Most of the organic electronics are made from the film form of semiconductor materials, which makes it difficult to understand the intrinsic properties of theirs. Single crystals are one of the solutions to this problem. When I was looking for a topic for my master thesis, I learned about the organic single-crystal group in IFW Dresden, which was very new in the entire campus. Here I started to learn more about organic materials, especially small molecules, aka oligomers in crystalline form. All thanks go to my supervisors Dr. Yulia Krupskaya (group leader of the organic single-crystal group) and Professor Dr. Stefan C. B. Mannsfeld (Professor of Organic Device group). For my thesis, I first started working with charge transfer interfaces, which I am continuing now as my doctoral project.

What was the biggest difficulty you faced during your work/thesis?

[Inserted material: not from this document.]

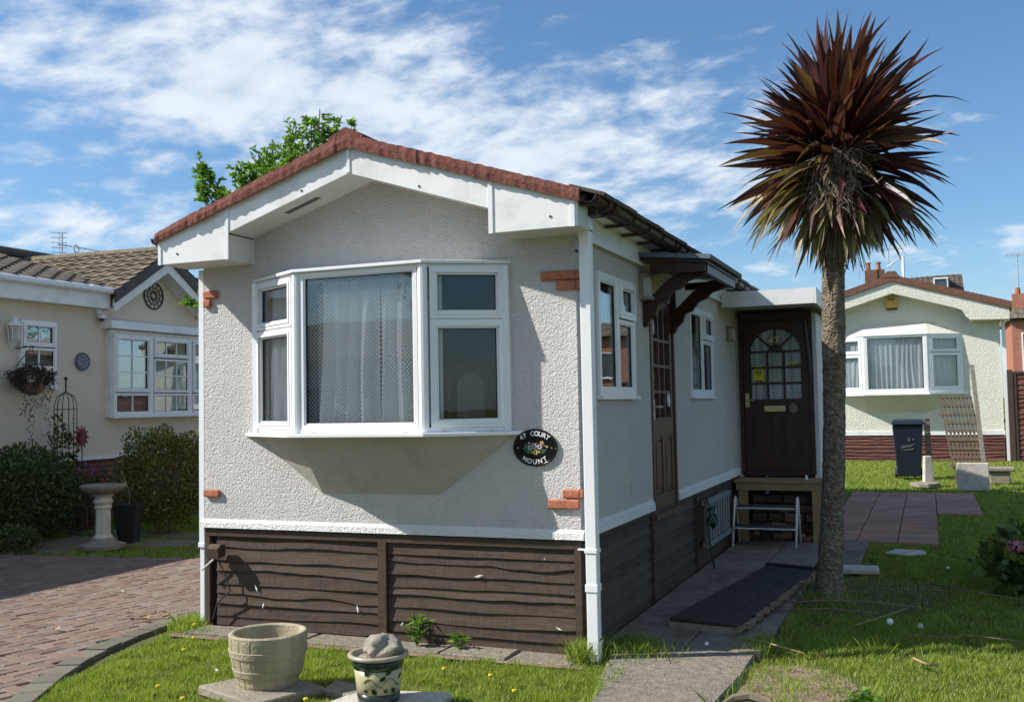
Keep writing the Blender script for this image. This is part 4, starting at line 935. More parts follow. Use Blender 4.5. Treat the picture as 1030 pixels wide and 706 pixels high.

We synthesize our crystals, fabricate the whole device manually, and electrically characterize them in our lab. We do everything from scratch, which is a privilege. Being a lab-rat myself, I enjoy it thoroughly.  However, to do all these things, one after another with great care and precision, takes lots of time and patience. Sometimes these things are pretty exhausting. Moreover, now we are working with some exclusive, expensive materials, which take forever to receive from the manufacturer. Apart from this small thing, I feel so grateful for having the opportunity to do what I love to do.